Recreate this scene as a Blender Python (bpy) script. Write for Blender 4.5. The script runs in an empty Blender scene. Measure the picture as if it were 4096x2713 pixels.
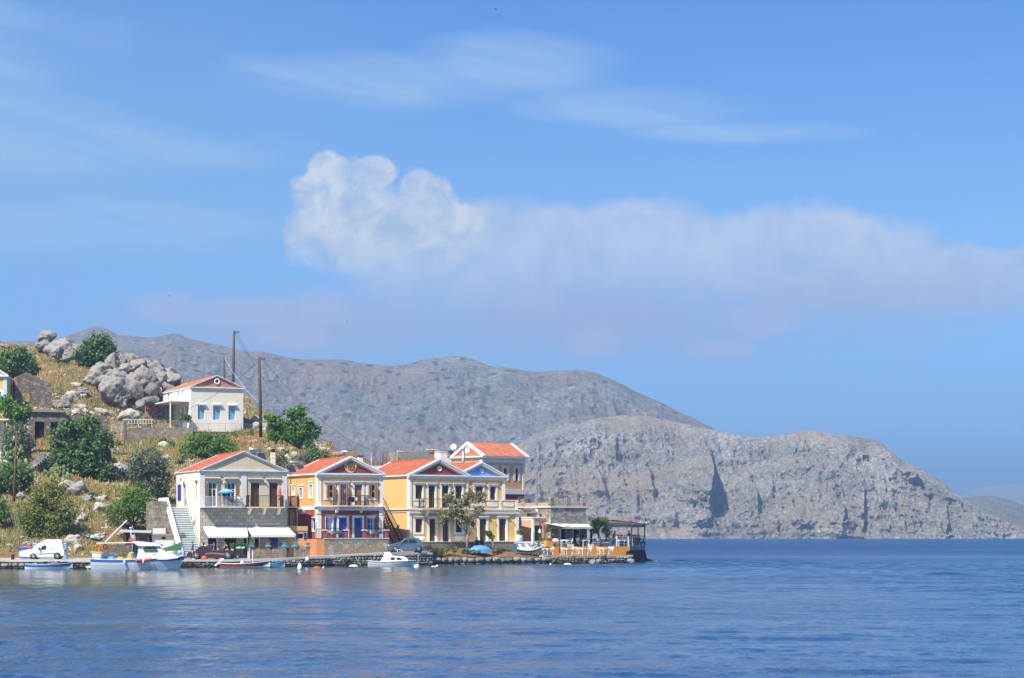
import bpy, math, random
import numpy as np
from mathutils import Vector, Matrix, noise as mn
R = math.radians
random.seed(7); rng = np.random.default_rng(7)
sc = bpy.context.scene; col = sc.collection
F = 8678.0; CZ = 3.2; HOR = 2136.0            # focal length in photo pixels, eye height, horizon row
# ---------------------------------------------------------------- camera
cam = bpy.data.objects.new('camera', bpy.data.cameras.new('camera')); col.objects.link(cam)
cam.location = (0, 0, CZ); cam.rotation_euler = (R(90), 0, 0)
cam.data.sensor_width = 36; cam.data.lens = F/4096*36; cam.data.shift_y = (HOR-1356.5)/4096
cam.data.clip_start = 1; cam.data.clip_end = 30000; sc.camera = cam
sc.view_settings.view_transform = 'Standard'; sc.view_settings.look = 'None'
sc.view_settings.exposure = 0.7; sc.view_settings.gamma = 1
# ---------------------------------------------------------------- sun
SAZ, SEL = R(-125), R(50)
sl = bpy.data.lights.new('sun', 'SUN'); sl.energy = 4.9; sl.angle = R(0.53); sl.color = (1, .94, .84)
so = bpy.data.objects.new('sun', sl); col.objects.link(so)
sd = Vector((math.cos(SAZ)*math.cos(SEL), math.sin(SAZ)*math.cos(SEL), math.sin(SEL)))
so.rotation_euler = sd.to_track_quat('Z', 'Y').to_euler(); so.location = (-40, 100, 80)
# ---------------------------------------------------------------- node helper
class NT:
    def __init__(s, tree): s.t = tree; s.n = tree.nodes; s.l = tree.links
    def add(s, typ, props=None, **ins):
        n = s.n.new(typ)
        for k, v in (props or {}).items(): setattr(n, k, v)
        for k, v in ins.items():
            k = k.replace('_', ' ') if not k.startswith('i') or not k[1:].isdigit() else int(k[1:])
            sock = n.inputs[k]
            if isinstance(v, bpy.types.NodeSocket): s.l.new(v, sock)
            else: sock.default_value = v
        return n
    def m(s, op, a, b=None, c=None, clamp=False):
        n = s.n.new('ShaderNodeMath'); n.operation = op; n.use_clamp = clamp
        for i, v in enumerate((a, b, c)):
            if v is None: continue
            if isinstance(v, bpy.types.NodeSocket): s.l.new(v, n.inputs[i])
            else: n.inputs[i].default_value = v
        return n.outputs[0]
    def ramp(s, fac, stops, interp='LINEAR'):
        n = s.n.new('ShaderNodeValToRGB'); s.l.new(fac, n.inputs[0]); cr = n.color_ramp; cr.interpolation = interp
        while len(cr.elements) < len(stops): cr.elements.new(.5)
        for e, (p, c) in zip(cr.elements, stops):
            e.position = p; e.color = (c if hasattr(c, '__len__') else (c, c, c))[:3] + (1,) if hasattr(c, '__len__') else (c, c, c, 1)
        return n.outputs[0]
    def mix(s, fac, a, b, mode='MIX'):
        n = s.n.new('ShaderNodeMix'); n.data_type = 'RGBA'; n.blend_type = mode
        for i, v in ((0, fac), (6, a), (7, b)):
            if isinstance(v, bpy.types.NodeSocket): s.l.new(v, n.inputs[i])
            else: n.inputs[i].default_value = v if not hasattr(v, '__len__') else tuple(v)[:3]+(1,)
        return n.outputs[2]
    def comb(s, x=0, y=0, z=0):
        n = s.n.new('ShaderNodeCombineXYZ')
        for i, v in enumerate((x, y, z)):
            if isinstance(v, bpy.types.NodeSocket): s.l.new(v, n.inputs[i])
            else: n.inputs[i].default_value = v
        return n.outputs[0]
    def noise(s, vec, scale, detail=4, rough=.55, dist=0):
        n = s.add('ShaderNodeTexNoise', None, Scale=scale, Detail=detail, Roughness=rough, Distortion=dist)
        if vec is not None: s.l.new(vec, n.inputs['Vector'])
        return n.outputs['Fac']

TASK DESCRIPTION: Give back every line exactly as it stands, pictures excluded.

FINISHED ANSWER:
Recreate this scene as a Blender Python (bpy) script. Write for Blender 4.5. The script runs in an empty Blender scene. Measure the picture as if it were 4096x2713 pixels.
import bpy, math, random
import numpy as np
from mathutils import Vector, Matrix, noise as mn
R = math.radians
random.seed(7); rng = np.random.default_rng(7)
sc = bpy.context.scene; col = sc.collection
F = 8678.0; CZ = 3.2; HOR = 2136.0            # focal length in photo pixels, eye height, horizon row
# ---------------------------------------------------------------- camera
cam = bpy.data.objects.new('camera', bpy.data.cameras.new('camera')); col.objects.link(cam)
cam.location = (0, 0, CZ); cam.rotation_euler = (R(90), 0, 0)
cam.data.sensor_width = 36; cam.data.lens = F/4096*36; cam.data.shift_y = (HOR-1356.5)/4096
cam.data.clip_start = 1; cam.data.clip_end = 30000; sc.camera = cam
sc.view_settings.view_transform = 'Standard'; sc.view_settings.look = 'None'
sc.view_settings.exposure = 0.7; sc.view_settings.gamma = 1
# ---------------------------------------------------------------- sun
SAZ, SEL = R(-125), R(50)
sl = bpy.data.lights.new('sun', 'SUN'); sl.energy = 4.9; sl.angle = R(0.53); sl.color = (1, .94, .84)
so = bpy.data.objects.new('sun', sl); col.objects.link(so)
sd = Vector((math.cos(SAZ)*math.cos(SEL), math.sin(SAZ)*math.cos(SEL), math.sin(SEL)))
so.rotation_euler = sd.to_track_quat('Z', 'Y').to_euler(); so.location = (-40, 100, 80)
# ---------------------------------------------------------------- node helper
class NT:
    def __init__(s, tree): s.t = tree; s.n = tree.nodes; s.l = tree.links
    def add(s, typ, props=None, **ins):
        n = s.n.new(typ)
        for k, v in (props or {}).items(): setattr(n, k, v)
        for k, v in ins.items():
            k = k.replace('_', ' ') if not k.startswith('i') or not k[1:].isdigit() else int(k[1:])
            sock = n.inputs[k]
            if isinstance(v, bpy.types.NodeSocket): s.l.new(v, sock)
            else: sock.default_value = v
        return n
    def m(s, op, a, b=None, c=None, clamp=False):
        n = s.n.new('ShaderNodeMath'); n.operation = op; n.use_clamp = clamp
        for i, v in enumerate((a, b, c)):
            if v is None: continue
            if isinstance(v, bpy.types.NodeSocket): s.l.new(v, n.inputs[i])
            else: n.inputs[i].default_value = v
        return n.outputs[0]
    def ramp(s, fac, stops, interp='LINEAR'):
        n = s.n.new('ShaderNodeValToRGB'); s.l.new(fac, n.inputs[0]); cr = n.color_ramp; cr.interpolation = interp
        while len(cr.elements) < len(stops): cr.elements.new(.5)
        for e, (p, c) in zip(cr.elements, stops):
            e.position = p; e.color = (c if hasattr(c, '__len__') else (c, c, c))[:3] + (1,) if hasattr(c, '__len__') else (c, c, c, 1)
        return n.outputs[0]
    def mix(s, fac, a, b, mode='MIX'):
        n = s.n.new('ShaderNodeMix'); n.data_type = 'RGBA'; n.blend_type = mode
        for i, v in ((0, fac), (6, a), (7, b)):
            if isinstance(v, bpy.types.NodeSocket): s.l.new(v, n.inputs[i])
            else: n.inputs[i].default_value = v if not hasattr(v, '__len__') else tuple(v)[:3]+(1,)
        return n.outputs[2]
    def comb(s, x=0, y=0, z=0):
        n = s.n.new('ShaderNodeCombineXYZ')
        for i, v in enumerate((x, y, z)):
            if isinstance(v, bpy.types.NodeSocket): s.l.new(v, n.inputs[i])
            else: n.inputs[i].default_value = v
        return n.outputs[0]
    def noise(s, vec, scale, detail=4, rough=.55, dist=0):
        n = s.add('ShaderNodeTexNoise', None, Scale=scale, Detail=detail, Roughness=rough, Distortion=dist)
        if vec is not None: s.l.new(vec, n.inputs['Vector'])
        return n.outputs['Fac']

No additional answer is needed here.